European banks should be prepared for increased activist investor engagement, according to a partner at a leading advisory firm.

Simon Samuels, founding partner of Veritum Partners, has posited that while investor activism has permeated large companies and investment firms, banks have largely remained unscathed. However, he argued in the Financial Times that this may be about to change.

He wrote: “Historically, activism in the bank sector has been held back by several factors, the most significant of which are regulators and size. Regulators must approve anyone who seeks ‘control’ of a bank — with control typically interpreted as owning 10% or more — and the presumption has been that regulators are nervous of allowing activists to get on the share register.”

While activist investors have traditionally gone after smaller companies, Samuels writes that this is no longer a defence for banks, given that firms such as Unilever have a stock market value of over $90bn—larger than any bank in Europe.

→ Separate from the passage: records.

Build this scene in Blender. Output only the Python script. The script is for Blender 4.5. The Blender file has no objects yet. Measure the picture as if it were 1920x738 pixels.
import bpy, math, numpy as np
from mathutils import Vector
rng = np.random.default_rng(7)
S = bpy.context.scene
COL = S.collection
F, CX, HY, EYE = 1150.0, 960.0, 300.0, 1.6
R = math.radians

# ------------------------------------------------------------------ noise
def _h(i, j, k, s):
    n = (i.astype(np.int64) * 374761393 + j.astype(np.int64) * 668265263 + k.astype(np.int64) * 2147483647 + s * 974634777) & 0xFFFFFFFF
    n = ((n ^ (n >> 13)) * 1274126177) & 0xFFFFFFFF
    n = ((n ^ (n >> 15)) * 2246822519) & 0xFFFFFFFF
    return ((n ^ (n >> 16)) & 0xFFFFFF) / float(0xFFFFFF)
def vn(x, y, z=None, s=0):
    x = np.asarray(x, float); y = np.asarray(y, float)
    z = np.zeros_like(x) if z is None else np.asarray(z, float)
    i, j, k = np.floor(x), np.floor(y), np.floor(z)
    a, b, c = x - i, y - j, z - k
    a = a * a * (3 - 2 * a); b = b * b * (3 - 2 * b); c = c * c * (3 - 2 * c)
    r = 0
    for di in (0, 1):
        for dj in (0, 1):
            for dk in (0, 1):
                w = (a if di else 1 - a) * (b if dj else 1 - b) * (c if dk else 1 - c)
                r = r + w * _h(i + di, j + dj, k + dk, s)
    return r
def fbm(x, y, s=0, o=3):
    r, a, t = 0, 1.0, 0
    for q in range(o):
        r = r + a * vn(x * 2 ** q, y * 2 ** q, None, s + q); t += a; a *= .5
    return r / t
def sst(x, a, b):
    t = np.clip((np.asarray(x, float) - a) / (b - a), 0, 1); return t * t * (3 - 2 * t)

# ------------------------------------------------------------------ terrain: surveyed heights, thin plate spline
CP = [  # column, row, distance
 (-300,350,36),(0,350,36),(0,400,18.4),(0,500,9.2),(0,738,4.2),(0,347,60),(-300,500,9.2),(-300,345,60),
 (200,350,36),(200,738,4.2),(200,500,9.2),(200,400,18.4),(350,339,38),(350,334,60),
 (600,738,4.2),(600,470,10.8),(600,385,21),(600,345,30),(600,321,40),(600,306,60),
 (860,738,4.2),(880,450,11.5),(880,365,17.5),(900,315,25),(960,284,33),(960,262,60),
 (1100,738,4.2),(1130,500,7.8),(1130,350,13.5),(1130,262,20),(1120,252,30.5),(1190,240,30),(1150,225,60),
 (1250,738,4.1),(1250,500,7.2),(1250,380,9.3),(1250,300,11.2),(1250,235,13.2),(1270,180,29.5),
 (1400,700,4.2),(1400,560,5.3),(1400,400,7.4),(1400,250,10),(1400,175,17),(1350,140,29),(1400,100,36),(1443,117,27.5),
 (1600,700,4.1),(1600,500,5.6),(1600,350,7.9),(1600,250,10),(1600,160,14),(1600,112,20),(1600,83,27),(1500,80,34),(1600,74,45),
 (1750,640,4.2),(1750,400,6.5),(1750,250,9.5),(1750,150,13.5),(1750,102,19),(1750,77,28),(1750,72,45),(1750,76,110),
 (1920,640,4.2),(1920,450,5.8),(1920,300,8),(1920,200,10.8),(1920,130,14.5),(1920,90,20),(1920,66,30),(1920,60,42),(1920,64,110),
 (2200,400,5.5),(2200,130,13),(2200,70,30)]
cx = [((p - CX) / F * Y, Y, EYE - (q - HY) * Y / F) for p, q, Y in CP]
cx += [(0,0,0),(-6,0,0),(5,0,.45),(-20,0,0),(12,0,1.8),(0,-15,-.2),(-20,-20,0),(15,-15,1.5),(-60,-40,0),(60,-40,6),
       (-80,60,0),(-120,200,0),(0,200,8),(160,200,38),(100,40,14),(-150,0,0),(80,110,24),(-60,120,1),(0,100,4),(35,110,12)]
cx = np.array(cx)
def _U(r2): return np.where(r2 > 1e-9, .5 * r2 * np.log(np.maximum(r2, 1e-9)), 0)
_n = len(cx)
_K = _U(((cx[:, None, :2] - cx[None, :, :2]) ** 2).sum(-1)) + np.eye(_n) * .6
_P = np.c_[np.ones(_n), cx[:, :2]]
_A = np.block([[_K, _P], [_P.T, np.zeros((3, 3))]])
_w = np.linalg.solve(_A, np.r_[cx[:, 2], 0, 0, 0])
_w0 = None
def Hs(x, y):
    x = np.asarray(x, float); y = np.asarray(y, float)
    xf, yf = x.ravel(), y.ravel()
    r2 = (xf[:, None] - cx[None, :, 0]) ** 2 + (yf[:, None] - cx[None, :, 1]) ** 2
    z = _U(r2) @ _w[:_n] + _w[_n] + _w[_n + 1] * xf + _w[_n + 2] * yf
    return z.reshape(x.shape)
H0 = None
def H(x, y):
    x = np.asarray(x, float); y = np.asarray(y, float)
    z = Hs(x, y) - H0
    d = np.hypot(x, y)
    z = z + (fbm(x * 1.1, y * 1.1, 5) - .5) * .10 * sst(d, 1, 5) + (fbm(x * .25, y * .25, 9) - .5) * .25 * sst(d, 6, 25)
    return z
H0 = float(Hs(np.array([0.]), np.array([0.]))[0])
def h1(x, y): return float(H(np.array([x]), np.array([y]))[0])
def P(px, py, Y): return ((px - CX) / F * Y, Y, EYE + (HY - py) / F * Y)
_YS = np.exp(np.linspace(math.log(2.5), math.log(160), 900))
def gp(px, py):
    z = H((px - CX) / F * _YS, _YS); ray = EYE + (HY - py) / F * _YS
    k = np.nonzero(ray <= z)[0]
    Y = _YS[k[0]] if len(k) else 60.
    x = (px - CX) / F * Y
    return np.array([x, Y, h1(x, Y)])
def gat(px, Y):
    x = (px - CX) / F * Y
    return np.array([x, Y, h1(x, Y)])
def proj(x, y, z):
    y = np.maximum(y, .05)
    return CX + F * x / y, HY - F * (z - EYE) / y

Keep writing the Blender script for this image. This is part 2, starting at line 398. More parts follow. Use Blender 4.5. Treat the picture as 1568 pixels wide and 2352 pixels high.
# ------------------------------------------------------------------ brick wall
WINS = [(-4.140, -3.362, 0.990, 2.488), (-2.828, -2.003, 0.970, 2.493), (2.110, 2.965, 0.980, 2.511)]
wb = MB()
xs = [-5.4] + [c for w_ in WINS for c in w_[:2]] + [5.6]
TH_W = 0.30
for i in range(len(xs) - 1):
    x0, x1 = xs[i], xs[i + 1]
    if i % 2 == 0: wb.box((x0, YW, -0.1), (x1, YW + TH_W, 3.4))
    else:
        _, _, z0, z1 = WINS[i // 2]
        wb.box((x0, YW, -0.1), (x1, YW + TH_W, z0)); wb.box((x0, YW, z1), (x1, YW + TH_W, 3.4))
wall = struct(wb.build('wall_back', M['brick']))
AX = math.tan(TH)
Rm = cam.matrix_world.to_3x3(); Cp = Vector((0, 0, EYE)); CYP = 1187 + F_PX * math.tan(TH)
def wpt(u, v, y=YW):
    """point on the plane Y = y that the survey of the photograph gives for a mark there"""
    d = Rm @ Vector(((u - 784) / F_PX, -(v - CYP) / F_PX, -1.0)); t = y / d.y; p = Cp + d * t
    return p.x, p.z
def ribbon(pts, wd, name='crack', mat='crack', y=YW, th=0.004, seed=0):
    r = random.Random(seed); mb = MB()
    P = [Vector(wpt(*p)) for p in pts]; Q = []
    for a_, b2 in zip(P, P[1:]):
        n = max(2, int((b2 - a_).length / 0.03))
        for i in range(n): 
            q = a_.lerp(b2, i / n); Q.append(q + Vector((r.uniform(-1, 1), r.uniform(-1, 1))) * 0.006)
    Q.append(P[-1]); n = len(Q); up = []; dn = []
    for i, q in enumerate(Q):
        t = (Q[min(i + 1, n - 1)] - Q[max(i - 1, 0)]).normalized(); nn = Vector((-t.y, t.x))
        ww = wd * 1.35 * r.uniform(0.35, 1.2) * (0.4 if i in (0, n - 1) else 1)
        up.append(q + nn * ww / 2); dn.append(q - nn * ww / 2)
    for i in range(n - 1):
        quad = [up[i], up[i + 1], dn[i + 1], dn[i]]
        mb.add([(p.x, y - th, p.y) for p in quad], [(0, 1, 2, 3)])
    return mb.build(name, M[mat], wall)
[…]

He added: “Bankers and shareholders should be alert to the possibility that the activist wave might indeed reach the shores of banking. If it did, then banks in some of Europe’s more fragmented and least profitable markets — Germany, Italy, France, even parts of the UK — could find themselves looking uneasily over their shoulders in just the same way that management of many other European companies have had to for several years. For investors, banks have been cheap for so long it might seem that they are destined to stay that way forever. But a brave activist could quickly change the way the market values them.”

Duty to enforce positive change

The role of activist investors has become more febrile in recent months. Two weeks ago, Expert Investor wrote of how investors representing over $7tn in assets had sent a warning letter to 17 European firms on how board directors could be challenged over the accounting of climate risks.

As we reported, 34 investors wrote to companies including BP and Volkswagen to hint strongly that they were not moving fast enough on climate change. Signatories to the letter reportedly included investment managers Sarasin & Partners, the fund arm of HSBC, French public pension scheme ERAFP, and BMO Global Asset Management Emea. The role of activist investors is one that we have written passionately about on these pages in the last year.

As we wrote in July 2021, “Accountability should be vital to a society.” That article made the salient, still-significant point that when the law fails, shareholders have a duty to enforce positive change through the power they have.